GPS / Telematics

City's Fuel Reduction, Other Moves Save $1M

January 28, 2015

The City of Columbus, Ohio, reduced its operating costs by more than $1 million in 2014 by reducing its fuel use, implementing a GPS telematics system, adding alternative fuel vehicles, and reducing the number of under-utilized vehicles in the fleet.

The city consumed 3.01 million gallons of gasoline and diesel fuel in 2014, which was nearly 500,000 gallons lower than 2010 levels of 3.45 million gallons and 3.5% less than 2013. The city has steadily lowered its fuel consumption for five consecutive years, Fleet Administrator Kelly Reagan told Government Fleet.
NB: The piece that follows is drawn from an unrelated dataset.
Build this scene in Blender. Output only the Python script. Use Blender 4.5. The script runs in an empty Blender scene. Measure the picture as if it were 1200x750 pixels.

On Jan. 26, the City Council approved $7.3 million for the bulk purchase of diesel and gasoline, including $4.3 million for unleaded gasoline. The fuel should power police cruisers, fire vehicles, snowplows, utility trucks, and other city vehicles for much of the year. The city expects to spend between $10 million and $10.5 million for fuel this year compared with $10.6 million spent in 2014, reports the Columbus Dispatch.

The city is implementing a range of strategies, such as anti-idling tecnhologies, CNG and propane autogas fueling, and right-sizing of vehicles.

"All these things together will help us continue to cap and/or reduce our fuel consumption and most certainly to reduce our petroleum use," Reagan wrote in an email.